Wulkan Cumbre Vieja nieprzerwanie od prawie dwóch miesięcy wyrzuca z siebie lawę i popiół. W sobotę potwierdzono, że z powodu erupcji zginęła jedna osoba. Był nią 70-latek, który oczyszczał swój dom z materiału wulkanicznego. Pod mężczyzną zawalił się dach budynku.
70-letni mężczyzna zginął na terenie zajętym przez stygnącą lawę w sobotę na kanaryjskiej wyspie La Palma, gdzie od 19 września trwa erupcja wulkanu Cumbre Vieja. To pierwsza ofiara śmiertelna kataklizmu.
W sobotnim komunikacie władze hiszpańskiej wyspy potwierdziły, że śmierć nastąpiła w miejscu, gdzie wciąż obowiązywał zakaz wstępu, wprowadzony ze względów bezpieczeństwa.
Według dziennika "Canarias 7" mężczyzna zginął tragicznie podczas oczyszczania terenu swojej posesji z wulkanicznego popiołu.
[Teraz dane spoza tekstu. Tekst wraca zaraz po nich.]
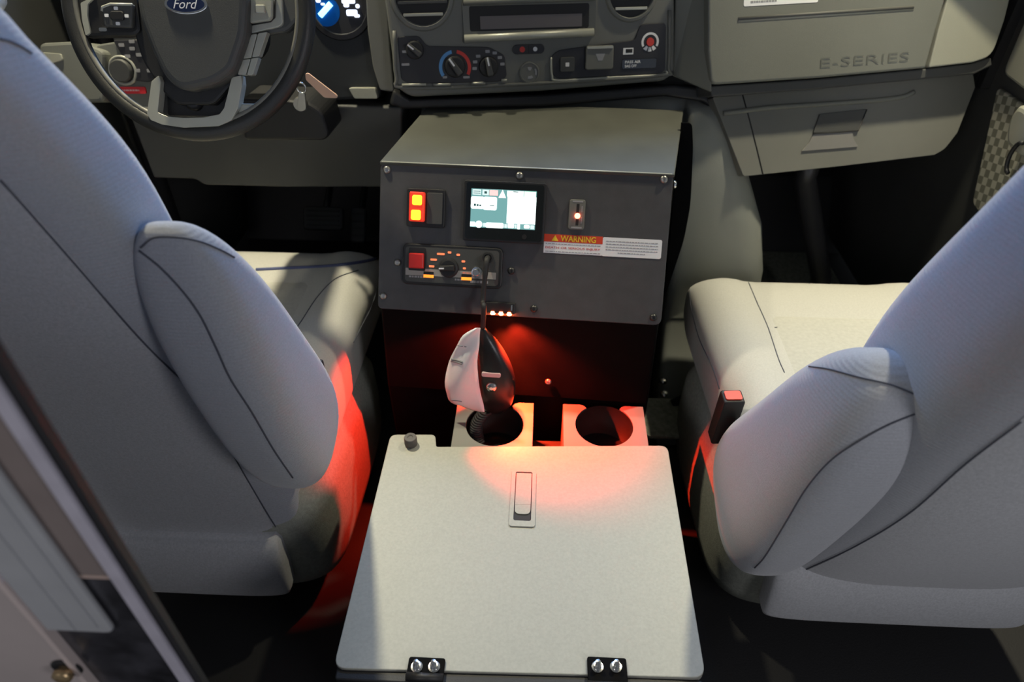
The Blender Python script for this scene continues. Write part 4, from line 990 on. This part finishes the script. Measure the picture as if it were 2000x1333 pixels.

Ze wstępnych oględzin miejsca tragedii wynika, że ofiara zdarzenia spadła z dużej wysokości po tym, jak zawalił się pod nią dach budynku mieszkalnego.
Nasilona aktywność sejsmiczna
Regionalna gazeta w swoim wydaniu online wskazała, że od wczesnych godzin porannych nasiliła się aktywność sejsmiczna wulkanu, a w jego rejonie zanotowało ponad 50 trzęsień ziemi. Najsilniejsze z nich miało magnitudę 5 stopni w skali Richtera.
Z szacunków rządu wspólnoty autonomicznej Wysp Kanaryjskich wynika, że wskutek wybuchu Cumbre Vieja do sobotniego popołudnia konieczna była w sumie ewakuacja ponad 8000 mieszkańców południowej części La Palmy.
Erupcja wulkanu i wyciek magmy doprowadziły do zniszczenia na wyspie ponad 2500 budynków oraz zalania przez lawę 1000 hektarów terenu, z których 280 ha to obszary uprawne.